Jerusalem - Arab Today
Israeli Prime Minister Benjamin Netanyahu has given approval for the sale of hundreds of homes still to be built in an east Jerusalem settlement, an official said Tuesday.
“The prime minister approved the units," he told AFP, confirming media reports that Netanyahu had authorised Monday putting 436 units in Ramat Shlomo and another 18 in Ramot on the market.
In 2010, Israel announced plans to build 1,600 settler homes in Ramat Shlomo, an ultra-Orthodox Jewish neighbourhood in mainly Arab east Jerusalem. The announcement came as US Vice President Joe Biden was visiting Israel, provoking fierce American opposition and souring relations with Washington for months.
The plans were frozen to lower tensions, but in May this year 900 units were re-approved after a new intersection providing access to the neighbourhood was opened.
Israeli NGO Ir Amim, which opposes settlement construction, noted that following Monday's decision "no new tender has been published" but warned that while Netanyahu's "announcement has only declaratory significance, procedural steps to advance the plan could be taken at any time."
The official did not say why Netanyahu had made this announcement while no tenders for construction have even been published.

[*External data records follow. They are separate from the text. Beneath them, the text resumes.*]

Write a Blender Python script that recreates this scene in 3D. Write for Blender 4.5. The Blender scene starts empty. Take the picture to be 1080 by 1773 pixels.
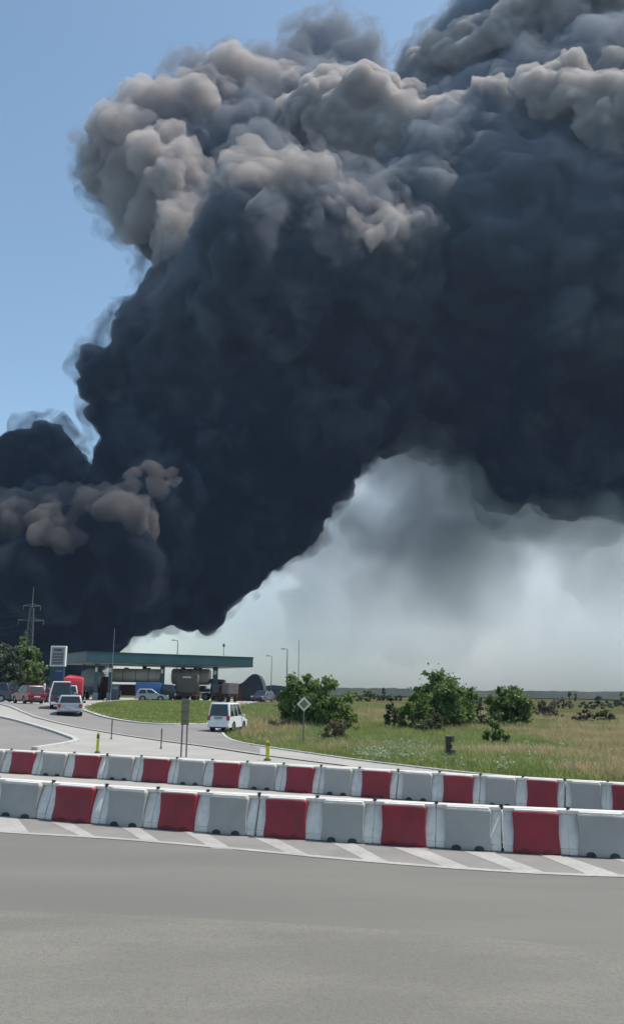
import bpy, bmesh, math, random
import numpy as np
from mathutils import Vector, Matrix, geometry

R_ = math.radians
scene = bpy.context.scene
COL = scene.collection

# ================================================================ camera, sky, sun, exposure
F = 1507.0                      # focal length in photo pixels (1080 x 1773)
PITCH, ROLL, CAM_H = R_(11.75), R_(.8), 2.6
CAM = Vector((0, 0, CAM_H))
cam = bpy.data.cameras.new('camera')
cam_o = bpy.data.objects.new('camera', cam)
COL.objects.link(cam_o)
scene.camera = cam_o
cam.sensor_fit = 'VERTICAL'
cam.sensor_height = 36
cam.lens = 36 * F / 1773
cam.clip_start, cam.clip_end = .1, 30000
cam_o.matrix_world = Matrix.Translation(CAM) @ Matrix.Rotation(math.pi / 2 + PITCH, 4, 'X') @ Matrix.Rotation(ROLL, 4, 'Z')

SUN_EL, SUN_AZ = R_(63), R_(74)     # azimuth measured to the right of straight ahead
world = bpy.data.worlds.new("World")
scene.world = world
world.use_nodes = True
wn = world.node_tree
sky = wn.nodes.new('ShaderNodeTexSky')
sky.sky_type = 'NISHITA'
sky.sun_disc = False
sky.sun_elevation = SUN_EL
sky.sun_rotation = SUN_AZ
sky.air_density = .9
sky.dust_density = .9
sky.ozone_density = 0.
bal = wn.nodes.new('ShaderNodeMix')          # white balance of the sky light
bal.data_type = 'RGBA'
bal.blend_type = 'MULTIPLY'
bal.inputs[0].default_value = 1
bal.inputs[7].default_value = (.97, 1.06, .97, 1)
wn.links.new(sky.outputs[0], bal.inputs[6])
wn.links.new(bal.outputs[2], wn.nodes['Background'].inputs[0])
wn.nodes['Background'].inputs[1].default_value = .12
sun = bpy.data.lights.new('sun', 'SUN')
sun_o = bpy.data.objects.new('sun', sun)
COL.objects.link(sun_o)
sun.energy = 3.4
sun.angle = R_(.5)
sun.color = (1, .94, .86)
SUN_D = Vector((math.sin(SUN_AZ) * math.cos(SUN_EL), math.cos(SUN_AZ) * math.cos(SUN_EL), math.sin(SUN_EL)))
sun_o.rotation_euler = SUN_D.to_track_quat('Z', 'Y').to_euler()
vs = scene.view_settings
vs.view_transform = 'Standard'
vs.look = 'None'
vs.gamma = 1
vs.exposure = .60
scene.cycles.use_denoising = True
scene.cycles.volume_bounces = 8
scene.cycles.max_bounces = 12
scene.cycles.transparent_max_bounces = 64

# ================================================================ where things stand
def sm(t):
    t = max(0.0, min(1.0, t))
    return t * t * (3 - 2 * t)

def Z(x, y):
    """height of the land: flat round the roundabout, a low rise up to the filling station"""
    return 1.4 * sm((y - 2.2 * (x + 6) - 45) / 75)

def ray(px, py):
    a, b = px - 540, 886.5 - py
    c, q = math.cos(ROLL), math.sin(ROLL)
    u, v = (a * c - b * q) / F, (a * q + b * c) / F
    return Vector((u, math.cos(PITCH) - v * math.sin(PITCH), math.sin(PITCH) + v * math.cos(PITCH)))

def unproject(px, py, Y):
    d = ray(px, py)
    t = Y / d.y
    return CAM + d * t, t

def at(px, py, Y):
    return unproject(px, py, Y)[0]

def gnd(px, py):
    d = ray(px, py)
    lo, t = 0, 1.0
    while t < 3000:
        p = CAM + d * t
        if p.z <= Z(p.x, p.y):
            break
        lo = t
        t *= 1.02
    hi = t
    for _ in range(40):
        m = (lo + hi) / 2
        p = CAM + d * m
        if p.z <= Z(p.x, p.y):
            hi = m
        else:
            lo = m
    p = CAM + d * hi
    return Vector((p.x, p.y, Z(p.x, p.y)))

# ================================================================ materials
def mat(name, col, rough=.8, col2=None, scale=5., detail=6., spots=None, bump=0., bump_scale=None, metal=0., spec=.5, coat=0., contrast=(.35, .65), stretch=None, mid=None):
    """procedural: two tones through noise, optional finer speckle and bump"""
    m = bpy.data.materials.new(name)
    m.use_nodes = True
    nt = m.node_tree
    N, L = nt.nodes.new, nt.links.new
    b = nt.nodes['Principled BSDF']
    b.inputs['Roughness'].default_value = rough
    b.inputs['Metallic'].default_value = metal
    b.inputs['Specular IOR Level'].default_value = spec
    b.inputs['Coat Weight'].default_value = coat
    g = N('ShaderNodeNewGeometry')
    src = g.outputs['Position']
    if stretch:
        mp = N('ShaderNodeMapping')
        mp.inputs['Rotation'].default_value = (0, 0, stretch[0])
        mp.inputs['Scale'].default_value = stretch[1]
        L(src, mp.inputs[0])
        src = mp.outputs[0]
    if col2 is None:
        col2 = tuple(c * .82 for c in col)
    n = N('ShaderNodeTexNoise')
    n.inputs['Scale'].default_value = scale
    n.inputs['Detail'].default_value = detail
    n.inputs['Roughness'].default_value = .6
    L(src, n.inputs['Vector'])
    r = N('ShaderNodeValToRGB')
    r.color_ramp.elements[0].position, r.color_ramp.elements[1].position = contrast
    r.color_ramp.elements[0].color = (*col, 1)
    r.color_ramp.elements[1].color = (*col2, 1)
    if mid:
        e = r.color_ramp.elements.new((contrast[0] + contrast[1]) / 2)
        e.color = (*mid, 1)
    L(n.outputs[0], r.inputs[0])
    out = r.outputs[0]
    if spots:
        sc, amt, sc_col = spots
        n2 = N('ShaderNodeTexNoise')
        n2.inputs['Scale'].default_value = sc
        n2.inputs['Detail'].default_value = 3
        L(g.outputs['Position'], n2.inputs['Vector'])
        r2 = N('ShaderNodeMapRange')
        r2.inputs[1].default_value, r2.inputs[2].default_value = .45, .75
        r2.inputs[4].default_value = amt
        L(n2.outputs[0], r2.inputs[0])
        mx = N('ShaderNodeMix')
        mx.data_type = 'RGBA'
        L(r2.outputs[0], mx.inputs[0])
        L(out, mx.inputs[6])
        mx.inputs[7].default_value = (*sc_col, 1)
        out = mx.outputs[2]
    L(out, b.inputs['Base Color'])
    if bump:
        n3 = N('ShaderNodeTexNoise')
        n3.inputs['Scale'].default_value = bump_scale or scale * 4
        n3.inputs['Detail'].default_value = 4
        L(g.outputs['Position'], n3.inputs['Vector'])
        bp = N('ShaderNodeBump')
        bp.inputs['Strength'].default_value = bump
        bp.inputs['Distance'].default_value = .02
        L(n3.outputs[0], bp.inputs['Height'])
        L(bp.outputs[0], b.inputs['Normal'])
    return m

def paint(name, col, rough=.35, coat=.4, dirt=.25):
    return mat(name, col, rough, tuple(c * (1 - dirt) + .06 * dirt for c in col), 2.2, coat=coat, contrast=(.4, .8), bump=.05, bump_scale=30)

def glass(name='dark_glass'):
    return mat(name, (.012, .015, .018), .08, (.02, .024, .028), 3., spec=.8)

def leaf(name, c1, c2, c3, scale=.9):
    m = mat(name, c1, .6, c3, scale, 3., mid=c2, contrast=(.3, .7), spec=.25)
    nt = m.node_tree
    b = nt.nodes['Principled BSDF']
    tr = nt.nodes.new('ShaderNodeBsdfTranslucent')
    src = b.inputs['Base Color'].links[0].from_socket
    nt.links.new(src, tr.inputs[0])
    mx = nt.nodes.new('ShaderNodeMixShader')
    mx.inputs[0].default_value = .35
    nt.links.new(b.outputs[0], mx.inputs[1])
    nt.links.new(tr.outputs[0], mx.inputs[2])
    nt.links.new(mx.outputs[0], nt.nodes['Material Output'].inputs[0])
    return m

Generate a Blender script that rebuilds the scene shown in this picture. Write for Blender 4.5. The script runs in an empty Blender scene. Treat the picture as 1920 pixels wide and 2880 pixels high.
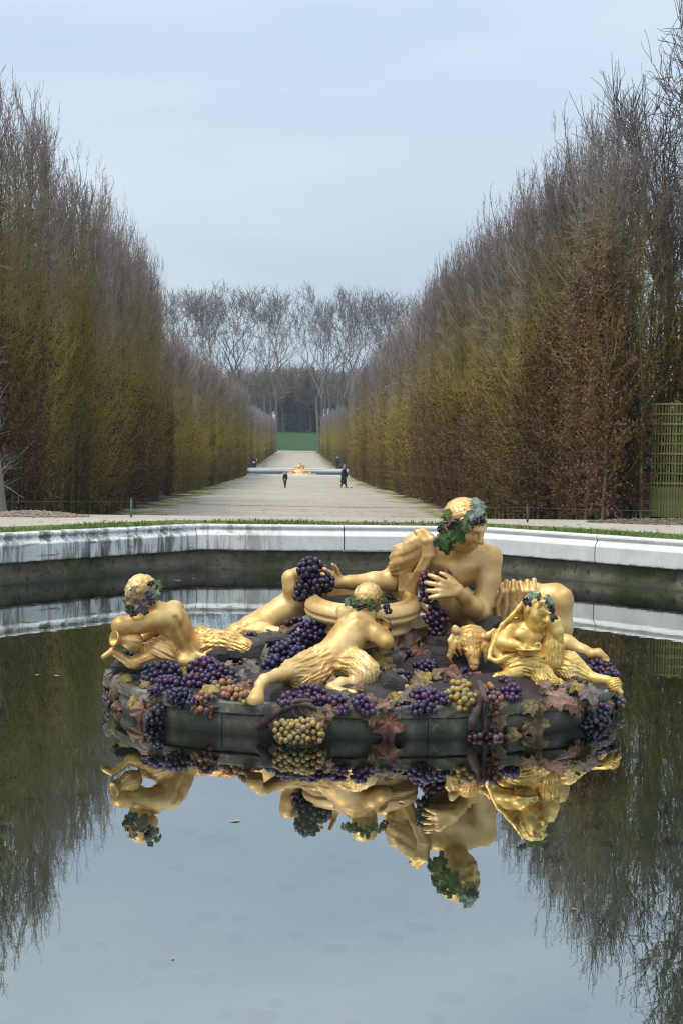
import bpy, math, random
import numpy as np
from mathutils import Vector, Matrix

random.seed(7)
RNG = np.random.default_rng(7)
SC = bpy.context.scene
COL = SC.collection

# ------------------------------------------------------------------ camera
FPX = 3200.0                       # focal length in pixels of the 1920 x 2880 photograph
EYE = np.array([0.0, 0.0, 2.3])
_vy = np.array([(830 - 960) / FPX, (1440 - 1268) / FPX, -1.0]); _vy /= np.linalg.norm(_vy)
_h = np.array([1.0, -0.0131, 0.0])
_up = np.cross(_h, _vy); _up /= np.linalg.norm(_up)
if _up[1] < 0: _up = -_up
_xx = np.cross(_vy, _up)
CAM2W = np.array([_xx, _vy, _up])
cam_data = bpy.data.cameras.new('camera')
cam = bpy.data.objects.new('camera', cam_data); COL.objects.link(cam)
cam_data.sensor_fit = 'VERTICAL'; cam_data.sensor_height = 36.0
cam_data.lens = 36.0 * FPX / 2880.0
cam_data.clip_start = 0.1; cam_data.clip_end = 3000
cam_data.dof.use_dof = True; cam_data.dof.focus_distance = 10.4; cam_data.dof.aperture_fstop = 11.0
cam.matrix_world = Matrix.Translation(Vector(EYE)) @ Matrix([list(r) for r in CAM2W]).to_4x4()
SC.camera = cam

# ------------------------------------------------------------------ sky, sun, exposure
SUN_EL, SUN_AZ = math.radians(64), math.radians(-125)   # sun behind the viewer's left shoulder, veiled by cloud
world = bpy.data.worlds.new('World'); SC.world = world; world.use_nodes = True
wn = world.node_tree.nodes; wl = world.node_tree.links
for n in list(wn): wn.remove(n)
w_out = wn.new('ShaderNodeOutputWorld'); w_bg = wn.new('ShaderNodeBackground')
w_sky = wn.new('ShaderNodeTexSky'); w_sky.sky_type = 'NISHITA'; w_sky.sun_disc = False
w_sky.sun_elevation = SUN_EL; w_sky.sun_rotation = SUN_AZ
w_tc = wn.new('ShaderNodeTexCoord')
w_map = wn.new('ShaderNodeMapping'); w_map.inputs['Scale'].default_value = (1.0, 1.0, 3.4)
w_noise = wn.new('ShaderNodeTexNoise'); w_noise.inputs['Scale'].default_value = 1.9
w_noise.inputs['Detail'].default_value = 4.0; w_noise.inputs['Roughness'].default_value = 0.45
w_noise.inputs['Distortion'].default_value = 0.25
w_ramp = wn.new('ShaderNodeValToRGB')
w_ramp.color_ramp.elements[0].position = 0.37; w_ramp.color_ramp.elements[0].color = (4.7, 5.95, 7.5, 1)
w_ramp.color_ramp.elements[1].position = 0.63; w_ramp.color_ramp.elements[1].color = (6.5, 7.55, 8.3, 1)
w_mix = wn.new('ShaderNodeMixRGB'); w_mix.inputs['Fac'].default_value = 0.9
wl.new(w_tc.outputs['Generated'], w_map.inputs['Vector']); wl.new(w_map.outputs['Vector'], w_noise.inputs['Vector'])
wl.new(w_noise.outputs['Fac'], w_ramp.inputs['Fac'])
wl.new(w_sky.outputs['Color'], w_mix.inputs['Color1']); wl.new(w_ramp.outputs['Color'], w_mix.inputs['Color2'])
w_sep = wn.new('ShaderNodeSeparateXYZ'); wl.new(w_tc.outputs['Generated'], w_sep.inputs[0])      # an overcast sky brightens towards the zenith
w_el = wn.new('ShaderNodeMath'); w_el.operation = 'MULTIPLY_ADD'; w_el.use_clamp = False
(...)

Israel seized east Jerusalem in the 1967 Six-Day War and later annexed the mainly Arab area, in a move never recognised by the international community.
Today, some 200,000 Israelis live in 15 settlement neighbourhoods in east Jerusalem alongside a Palestinian population of 310,000.
The Palestinians want the eastern sector of the city as the capital of their promised state, and vigorously oppose any attempt to extend Israeli control.
The Israeli official, speaking on condition of anonymity, stressed that "in any conceivable peace agreement, these areas remain part of Israel and in no way hinder moving forward in peace.”